El domingo 23 eso que se llama peronismo ganará en casi todas partes lo que en el distrito más importante del país es directamente una interna abierta entre ellos. El combate de fondo entre Karadagian y La Momia, digamos. La discusión acerca de las diferencias que mantienen trae el recuerdo de lo que en los ’90 fue cierto debate sobre si el gobierno de la rata era o no peronista. Los viejos justicialistas se enardecían y consideraban sacrílego llamarle peronismo a una gestión de neoliberalismo pornográfico; de la misma manera en que los duhaldistas dicen hoy que el kirchnerismo es un conjunto de zurdos arropados con el disfraz peronista. Disputas de recurrencia histórica, al fin y al cabo, que siempre terminan saldándose con un vencedor que a la larga o a la corta se queda con todo. Y la provincia de Buenos Aires es nada menos, pero también nada más que el escenario territorial y mediático sobresaliente. Porque si Kirchner y Duhalde significan cosas distintas en términos de proyecto de país, en vez de solamente representarlas, lo mismo podría decirse de los caudillejos y referentes de otras provincias, que juegan ora por aquí y ora por allá. ¿Qué quiere decir en la actualidad “ser peronista”, en consecuencia? Nada. Nada que no sea una ensalada de representaciones publicitarias. Nada que no sea el ejercicio del poder, que es un poder que desde la oposición no discute nadie. ¿Y un poder que se ejerce cómo y rumbo a qué? Se ejerce desde un liderazgo firme, que para eso están las elecciones (y el mercado de pases). Y el rumbo es la administración de los negocios, estatales y particulares, en arreglo –con prioridad– al clima de época regional. Hoy más a la izquierda, mañana más a la derecha, o al revés, o un poco para acá y otro para allá. Si cae vender el país a los mejores postores, va. Si cae alguna regulación del Estado, va. Si hay que declarar el default más grande la historia, va. Si hay que indultar genocidas, va. Si hay que hacer un acto oficial contra ellos en el más terrible de sus campos de concentración, va. Y si hay que regalar los recursos estratégicos, también va. Nunca un proyecto de largo plazo: siempre la gestión gerencial de las etapas capitalistas que vayan sucediéndose. En el medio puede caber que el 50 por ciento de la población quede pobre e indigente, o que la soja y el petróleo determinen una recuperación “milagrosa”. Seigual.
Bajo estas condiciones de conducción política, que la gran mayoría de la población ha optado por validar cuantas veces haya sido menester, cabe preguntarse por la auténtica raíz de la apatía popular frente a las inminentes elecciones.

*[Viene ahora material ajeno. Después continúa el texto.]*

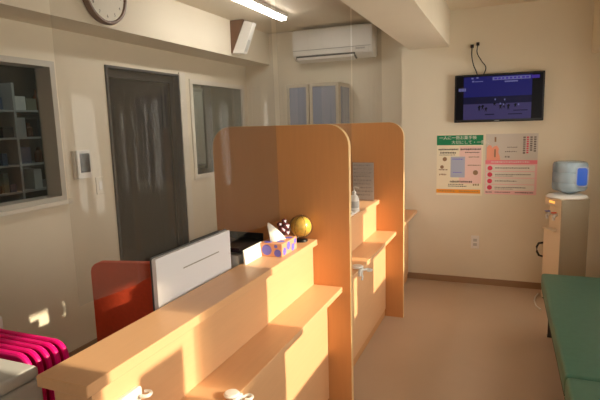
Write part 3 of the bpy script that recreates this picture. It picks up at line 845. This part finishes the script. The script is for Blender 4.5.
# ------------------------------------------------------------------ light
sun = bpy.data.lights.new('sun', 'SUN'); so = bpy.data.objects.new('sun', sun); COL.objects.link(so)
sun.energy = 5.9; sun.color = (1, .82, .58); sun.angle = math.radians(.7)
so.rotation_euler = Vector((-1, -.02, -.38)).to_track_quat('-Z', 'Y').to_euler(); so.location = (4, 2, 4)
stl = bpy.data.lights.new('store_fill_light', 'AREA'); stl.size = 1.0; stl.energy = 2.6; stl.color = (.9, 1, .95)  # unseen fill added to lift the dim store, no fixture modelled
sto = bpy.data.objects.new('store_fill_light', stl); COL.objects.link(sto); sto.location = (-3.25, 2.9, 2.42)
W = bpy.data.worlds.new('sky'); S.world = W; W.use_nodes = True
bg = W.node_tree.nodes['Background']; bg.inputs['Color'].default_value = (1, .93, .82, 1); bg.inputs['Strength'].default_value = 10.0
for i, (a, b) in enumerate(WR):
    al = bpy.data.lights.new('window_portal', 'AREA'); al.shape = 'RECTANGLE'; al.size = HEAD-SILL; al.size_y = b-a
    al.cycles.is_portal = True
    ao = bpy.data.objects.new('window_portal', al); COL.objects.link(ao)
    ao.location = (XR+.13, (a+b)/2, (SILL+HEAD)/2); ao.rotation_euler = (0, PI/2, 0)

al = bpy.data.lights.new('fill_door_portal', 'AREA'); al.shape = 'RECTANGLE'; al.size = .42; al.size_y = 1.1; al.cycles.is_portal = True
ao = bpy.data.objects.new('fill_door_portal', al); COL.objects.link(ao); ao.location = (.45, YF-.11, 1.45); ao.rotation_euler = (PI/2, 0, 0)
# ------------------------------------------------------------------ camera
yaw, pit, rol, fpx = 0.389225967, 0.148830515, 0.0286283409, 501.650275
f = Vector((-math.sin(yaw)*math.cos(pit), math.cos(yaw)*math.cos(pit), -math.sin(pit)))
rt = Vector((math.cos(yaw), math.sin(yaw), 0)); dn = f.cross(rt)
c, s = math.cos(rol), math.sin(rol)
R_, D_ = rt*c+dn*s, -rt*s+dn*c
cam = bpy.data.cameras.new('camera'); co = bpy.data.objects.new('camera', cam); COL.objects.link(co)
cam.sensor_fit = 'HORIZONTAL'; cam.sensor_width = 36; cam.lens = fpx/600*36; cam.clip_start = .02
mx = Matrix(((R_.x, -D_.x, -f.x, 0), (R_.y, -D_.y, -f.y, 0), (R_.z, -D_.z, -f.z, 1.5), (0, 0, 0, 1)))
co.matrix_world = mx
S.camera = co

S.view_settings.view_transform = 'Standard'; S.view_settings.look = 'None'; S.view_settings.gamma = 1
S.view_settings.use_curve_mapping = False; S.view_settings.exposure = .27
cy = S.cycles
cy.max_bounces = 12; cy.diffuse_bounces = 6; cy.glossy_bounces = 4; cy.transparent_max_bounces = 16; cy.transmission_bounces = 6
cy.use_denoising = True
cy.sample_clamp_indirect = 6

¿Qué es lo que a “la gente” le da igual? Eso de que todos los políticos son lo mismo, de que jamás cumplen lo que prometen, de que se van inevitablemente más ricos que cuando llegaron, de que no hay forma de creerle a alguno, de que el pasado los condena, de que si los comicios no fueran obligatorios nadie se movería de su casa salvo que el día sea lindo. ¿A “la gente” le dan igual las elecciones y “la política” por todo eso? ¿O le da igual porque está convencida o cree o siente que el país volvió a andar en un piloto automático de festichola consumista de clase media, y de estabilidad del lo’atamo con alambre y de la miseria hacia debajo de la pirámide? ¿No será, así, que a “la gente” le da igual porque los peronistas –ahora bajo el rótulo de kirchneristas– son los garantes más potables para que esa foto se quede congelada? ¿Lo que hay es conciencia política de rechazo hacia la clase política, como convocan algunas sectas que llaman a no votar o a hacerlo en blanco en la presunción de que así es como vendrá el “Argentinazo”? ¿O a “la gente” le da igual porque los que están le satisfacen seguir como se está?
Si la indiferencia electoral fuese sinónimo de repulsión efectiva, en las cantidades astronómicas que se menean, cabría esperar en las urnas una deserción de similar tamaño. Y/o el voto masivo o considerable hacia alguna opción claramente antagónica al oficialismo y a los partidos y fuerzas tradicionales. Nada de eso ocurrirá, como no ocurrió que el “que se vayan todos” se transformara en una herramienta política y social capaz de que no volvieran los que nunca se fueron: una vez acomodados los tantos de la economía, en las proporciones de quien se saca la soga del cuello, pero sigue en el cadalso, todo volvió a la normalidad de las estructuras dominantes. Acerca de eso, mucho deberían decirse (no culparse, sí responsabilizarse) los sectores más dinámicos del pueblo. Los progresistas, la izquierda, los luchadores sociales. Pero no nos engañemos: antes que eso, hay un grueso popular tan crecientemente liberal en sus costumbres y su movilidad cultural, como marcadamente conservador en lo político.
Desde allí, va de vuelta la pregunta: ¿la apatía electoral es eso o es conformismo?